Quanto ao esoterismo em si, que não é outro senão a gnose, devemos lembrar duas coisas, embora já as tenhamos mencionado em outras ocasiões. Primeira, é preciso estabelecer a distinção entre um esoterismo absoluto e um esoterismo relativo. Segunda, é preciso que se saiba que o esoterismo, por um lado, prolonga o exoterismo — aprofundando-o harmoniosamente —, visto que a forma exprime a essência e que desse ponto de vista as duas são solidárias, mas, por outro lado, se opõe a elas — transcendendo-o abruptamente — porque a essência, por sua não-limitação, é inevitavelmente irredutível à forma ou, em outras palavras, porque a forma, como limite’, opõe-se ao que é totalidade e liberdade. Esses dois aspectos são facilmente discerníveis no Sufismo; é verdade que aí se confundem, na maioria das vezes, sem que se possa dizer que se trata, por parte dos autores, de inconsciência pia ou simplesmente de prudência, ou ainda de discrição espiritual; esta mistura é, aliás, coisa natural há tanto tempo que não dá margem a absurdos dialéticos. O exemplo dos sufis mostra, em todo caso, que se pode ser muçulmano sem ser asharita; pelas mesmas razões, e com o mesmo direito, pode-se ser cristão sem ser nem escolástico nem palamita, ou melhor, digamos que se pode ser tomista sem aceitar o sensualismo aristotélico do Aquinate, assim como se pode ser palamita sem partilhar dos erros de Palamas sobre os filósofos gregos e suas doutrinas. Em outras palavras, é possível ser cristão sendo platônico, visto que não há nenhuma rivalidade entre um voluntarismo místico e uma intelectualidade metafísica, deixando-se de lado o conceito semítico da creatio ex nihilo.

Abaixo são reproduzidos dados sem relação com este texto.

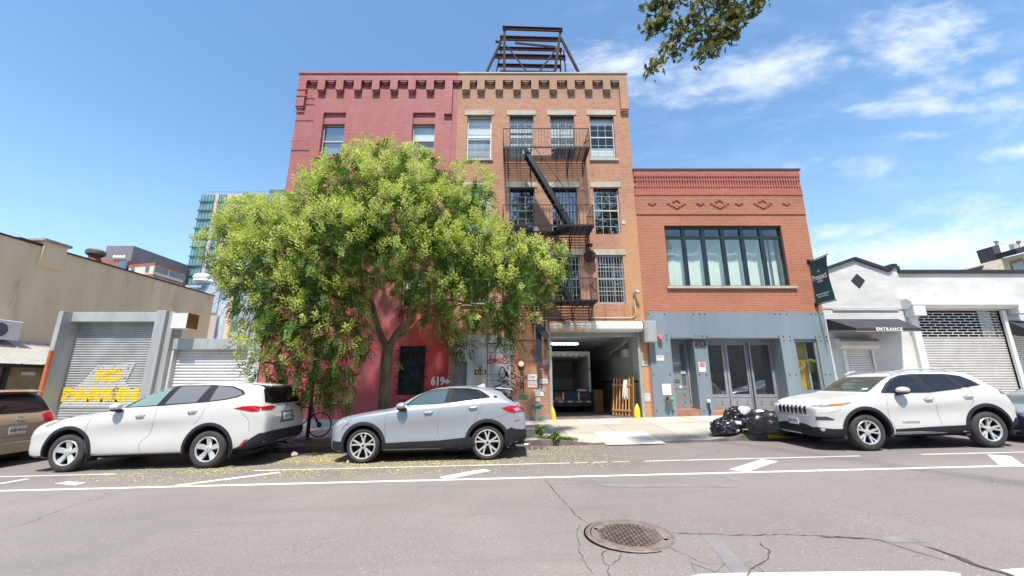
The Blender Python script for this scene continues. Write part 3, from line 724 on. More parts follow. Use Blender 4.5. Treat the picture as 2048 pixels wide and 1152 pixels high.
# ---- 621: tan brick building with fire escape and open garage
b621 = empty('brick_building', ((XM+X1)/2, FY, gz(2)+.2), 'tall tan brick building with black fire escape and open garage door', 'building', 'buildings along the street')
wc = [-1.44, .42, 2.21, 3.96]; hw = .535
F4, F3, F2 = (Zy(318), Zy(230.5)), (Zy(468), Zy(375)), (Zy(607), Zy(510.5))
gdx0, gdx1, gdz = W(1100, 740)[0]-.02, W(1281, 740)[0]+.03, Zy(664)
dpx0, dpx1 = W(934, 740)[0], W(1022, 740)[0]           # painted entrance bay
holes = [(c-hw, c+hw, *F, .2) for c in wc for F in (F4, F3, F2)] + [(gdx0, gdx1, -.9, gdz, .35)]
ddx0, ddx1, ddzt = W(908, 750)[0], W(947, 750)[0], Zy(722)
holes.append((ddx0, ddx1, -.9, ddzt, .35))
mb = MB(); wall_mb(mb, XM, X1, -.9, ZT, FY, holes, .2, FY+13); mb.build('wall', M['tan'], b621)
mb = MB(); mb.box(XM+.02, X1-.05, FY+1.3, FY+1.4, 4.1, ZT-1); mb.box(XM+.02, gdx0-.2, FY+1.3, FY+1.4, -.2, 4.1); mb.box(XM+.02, X1-.05, FY+.2, FY+12, 4.12, 4.2); mb.build('interior_wall', M['room'], b621)
spec = {(0, 0): dict(blind=[(0, .5, 'blindg'), (.5, 1, 'blind')], gl=M['glass'], muntin=.004, fr=M['white']), (0, 1): dict(blind=[(.66, 1, 'blind'), (0, .62, 'blind')], sill=False, bars=dict(n=9, orn=(.72, .3), h=(.02, .45, .97))),
        (0, 2): dict(blind=[(.3, 1, 'blind')], sill=False, bars=dict(n=9, orn=(.72, .3), h=(.02, .45, .97))), (0, 3): dict(blind=[(.82, 1, 'blind'), (0, .30, 'blind')], gl=M['glass']),
        (1, 0): dict(blind=[(0, 1, 'blind')]), (1, 1): dict(sill=False, gl=M['glassr'], bars=dict(n=8, h=(.02, .97))), (1, 2): dict(sill=False, gl=M['glassr'], bars=dict(n=8, h=(.02, .97))), (1, 3): dict(sill=False, gl=M['glassr']),
        (2, 0): dict(gl=M['glassr']), (2, 1): dict(sill=False, gl=M['glassr'], bars=dict(n=8, h=(.02, .97))), (2, 2): dict(sill=False, gl=M['glassr'], bars=dict(n=8, h=(.02, .97), m='galv')), (2, 3): dict(sill=False, gl=M['glassr'], bars=dict(n=10, h=(.02, .25, .5, .75, .97), m='galv'))}
for fi, F in enumerate((F4, F3, F2)):
    for ci, c in enumerate(wc):
        k = dict(spec[(fi, ci)]); k.setdefault('split', .52)
        rows = dict(rt=3, rb=3)
        if (fi, ci) == (0, 3): rows = dict(rt=3, rb=3)
        window(b621, c-hw+.002, c+hw-.002, F[0], F[1], FY, 3, **rows, **k)
        MB().box(c-hw+.003, c+hw-.003, FY+.12, FY+.135, F[1]-.10, F[1]-.002).build('blind_box', M['black'] if ci else M['wframe'], b621)
corbels(b621, XM, X1, L621, S621, M['tan'], [X1-.19], [Zy(222)])
mb = MB(); mb.box(X1-.36, X1, FY-.159, FY, Zy(222), Zy(165.5)); mb.build('pilaster', M['tan'], b621)
MB().box(XM, X1+.04, FY-.20, FY+.34, ZT, ZT+.07).build('coping', M['stone'], b621)
x, z = W(1226, 435); # small paper in window and wall plates
x, z = W(1247, 445); MB().box(x-.07, x+.07, FY-.02, FY, z-.07, z+.07).build('junction_box', M['gpaint'], b621)
# vent cowl on second floor
x, z = W(1178, 515); mb = MB(); mb.lathe([(.20, FY), (.22, FY-.08), (.245, FY-.16), (.245, FY-.24), (.17, FY-.27), (0, FY-.28)], (x, 0, z), 'y', 20); mb.build('vent_cowl', M['rustd'], b621, True)
# conduit and lamp at right
lx, lz = W(1268, 588)
mb = MB(); zc = Zy(636); mb.tube([(W(1075, 636)[0], FY-.03, zc+.02), (lx-.25, FY-.03, zc), (lx-.08, FY-.03, zc+.03), (lx, FY-.03, zc+.16), (lx, FY-.03, lz)], .018, 6)
zq = Zy(560); mb.build('conduit', M['gpaint'], b621, True)
wl = empty('wall_lamp', (lx, FY, lz), 'small grey security lamp with two heads on the tan brick wall above the garage', 'wall lamp')
MB().box(lx-.06, lx+.06, FY-.07, FY-.035, lz-.07, lz+.08).build('base', M['galv'], wl, bevel=.01)
mb = MB(); mb.tube([(lx, FY-.07, lz+.03), (lx+.05, FY-.2, lz+.07), (lx+.13, FY-.26, lz+.0)], [.05, .06, .05], 10); mb.build('lamp_head', M['galv'], wl, True)
x, z = W(1176, 493); wl = empty('wall_lamp', (x, FY, z), 'small black spotlight hanging under the middle fire escape balcony', 'wall lamp')
mb = MB(); mb.box(x-.05, x+.05, FY-.1, FY, z-.02, z+.1); mb.tube([(x, FY-.1, z+.05), (x+.1, FY-.22, z-.02)], [.035, .08], 10); mb.build('lamp_head', M['black'], wl, True)
mb = MB(); mb.tube([(x-.02, FY-.03, z+.08), (x-.02, FY-.03, z+.4)], .015); mb.build('stem', M['black'], wl)

# fire escape: three balconies, two stairs, drop ladder
fe = empty('fire_escape', (1.4, FY, 4.5), 'black iron fire escape with three balconies and a steep stair on the tan brick front', 'fire escape')
fx0, fx1, fp = -.35, 3.13, 1.12
FZ = (10.84, 7.48, 4.54)
def balcony(z, hole, idx):
    y0 = FY - fp; mb = MB()
    for k in range(19):                                # floor slats run along the facade
        y = y0 + .06 + (fp-.1)*k/18
        if hole and y < y0+.62: mb.box(fx0, hole[0], y-.014, y+.014, z-.012, z); mb.box(hole[1], fx1, y-.014, y+.014, z-.012, z)
        else: mb.box(fx0, fx1, y-.014, y+.014, z-.012, z)
    for x in (fx0+.05, fx0+.55, .35, 1.25, 1.9, 2.55, fx1-.35, fx1-.05): mb.box(x-.012, x+.012, y0+(.62 if hole and hole[0] < x < hole[1] else 0), FY, z-.06, z-.0125)
    f = mb.build('platform', M['black'], fe)
    mb = MB(); mb.box(fx0-.02, fx1+.02, y0-.02, y0+.01, z-.05, z+.02)
    for x in (fx0-.02, fx1): mb.box(x, x+.02, y0+.011, FY, z-.05, z+.02)
    mb.build('edge_rail', M['black'], fe)
    mb = MB(); h = .84
    mb.bar((fx0-.01, y0, z+h), (fx1+.01, y0, z+h), .03, .022)
    for x in (fx0, fx1): mb.bar((x, y0+.016, z+h), (x, FY, z+h), .022, .022)
    n = 27
    for k in range(n+1): x = fx0+(fx1-fx0)*k/n; mb.bar((x, y0, z+.021), (x, y0, z+h-.012), .012 if k % 9 else .026)
    for x in (fx0, fx1):
        for k in range(1, 7): y = y0+fp*k/7; mb.bar((x, y, z+.021), (x, y, z+h-.012), .012)
    for x in (fx1,): mb.bar((x-.02, y0+.05, z+.35), (x-.02, FY-.1, z+h-.03), .03)
    mb.build('railing', M['black'], fe)
    for x in (fx0+.18, .78, 2.35, fx1-.12):
        mb = MB(); mb.bar((x, FY-.02, z-.72), (x, FY-.02, z-.06), .035); mb.bar((x, y0+.05, z-.07), (x, FY-.03, z-.70), .03, .04); mb.box(x-.02, x+.02, y0, FY, z-.095, z-.061)
        if x in (.78, 2.35): mb.bar((x, y0-.03, z-.05), (x+.02, y0-.03, z+.12), .03)
        mb.build('bracket', M['black'], fe)
balcony(FZ[0], (.45, 1.75), 0); balcony(FZ[1], (.45, 1.75), 1); balcony(FZ[2], None, 2)
def stair(z1, z0, xa, xb, y0, w_=.46):
    mb = MB()
    for y in (y0, y0+w_): MB().bar((xa, y, z1+.05), (xb, y, z0+.03), .02, .17, (0, 0, 1)).build('stair_stringer', M['black'], fe)
    n = 13
    for k in range(1, n+1):
        f = k/(n+1); x = xa+(xb-xa)*f; z = z1+(z0-z1)*f; MB().box(x-.10, x+.10, y0+.011, y0+w_-.011, z-.012, z+.006).build('stair_tread', M['black'], fe)
    mb = MB(); dx, dz = (xb-xa), (z0-z1)
    for y in (y0+w_,): mb.tube([(xa-.35+.35, y, z1+.08), (xa+.10, y, z1+.36), (xa+.45, y, z1+.32), (xa+.62+.05*dx, y, z1+.12+.05*dz), (xb+.38, y, z0+1.0), (xb+.42, y, z0+.05)], .014, 6)
    mb.bar((xa+.5*dx, y0+w_, z1+.5*dz+.05), (xa+.5*dx+.43, y0+w_, z1+.5*dz+.45), .014)
    mb.build('handrail', M['black'], fe, True)
stair(FZ[0], FZ[1], .50, 2.28, FY-fp+.10); stair(FZ[1], FZ[2], .50, 2.20, FY-fp+.10)
mb = MB(); la, lb = W(1073, 650, FY-.55)[0], W(1089, 650, FY-.55)[0]; yl = FY-.55
for x in (la, lb): mb.box(x-.035, x+.035, yl-.03, yl+.03, 3.35 if x == la else 3.0, FZ[2])
mb.bar((la-.18, yl-.05, 4.0), (lb+.1, yl-.05, 3.2), .05, .24); mb.box(lb-.32, lb-.12, yl+.05, yl+.12, 2.35, 3.5)
mb.bar((lb+.02, yl+.02, 3.5), (lb+.12, yl+.02, 2.75), .05, .1)
mb.build('drop_ladder', M['navy'], fe)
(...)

Aliás, esse conceito, ou simbolismo, está de acordo com o emanacionismo dos gregos, desde que seja considerado segundo a sua própria intenção e não segundo o raciocínio criacionista dos semitas, que é refratário ao mistério da imanência — isto é, da relação de continuidade entre a causa e o efeito — e, por conseguinte, projeta naturalmente a atividade divina no tempo humano. A criação torna-se, então, um acontecimento histórico e um fato “gratuito”, isto é, um fato isento das necessidades ontológicas enraizadas na Natureza divina. Na metafísica integral, a dificuldade é assim solucionada: por um lado, o aspecto evidente da descontinuidade entre Deus e o mundo não exclui o aspecto não menos evidente — mas infinitamente mais sutil — da continuidade; por outro lado, a Liberdade divina não pode excluir a perfeição de Necessidade, ainda mais que esta não exclui aquela, segundo as relações exigidas pela natureza de Deus.
Enfim, temos de insistir sobre o seguinte ponto: o fato de as verdades transcendentes serem inacessíveis à lógica de tal indivíduo ou de determinado grupo humano não pode significar que sejam intrinsecamente, e de jure, contrárias a toda lógica. Pois a eficácia da lógica depende, por um lado, sempre da envergadura intelectual do pensador e, por outro, da amplitude da informação ou do conhecimento dos dados indispensáveis. A metafísica não é considerada verdadeira — pelos que a compreendem — porque se enuncia de maneira lógica, mas pode enunciar-se de maneira lógica por ser verdadeira, sem que — com toda evidência — sua verdade jamais possa ser comprometida por eventuais falhas da razão humana.
No zelo de defender os direitos da supra-racionalidade divina contra a lógica — de facto fragmentária — dos racionalistas, alguns chegam a reivindicar para a ordem divina, e até mesmo simplesmente espiritual, o direito à irracionalidade, portanto, ao ilogjsmo, como se pudesse haver aí direito ao absurdo intrínseco. Afirmar que Cristo caminhou sobre as águas não é absolutamente contrário à lógica ou à razão — embora se possa desconhecer o fundamento do prodígio pois a lei da gravidade é coisa condicional, portanto relativa, quer saibamos ou não; e, mesmo sem sabê-lo, podemos pelo menos adivinhá-lo ou considerá-lo possível, visto o nível do fenômeno. Mas afirmar que Cristo teria caminhado sobre as águas, ou se elevado no ar, seria seguramente contrário à razão, já que um fenômeno ou uma possibilidade não pode ser, de um único e mesmo ponto de vista, um outro fenômeno ou uma outra possibilidade, ou a ausência do que é. Deus pode exigir a aceitação do milagre ou do mistério, mas não pode querer exigir a aceitação do absurdo intrínseco, portanto, simultaneamente lógico e ontológico.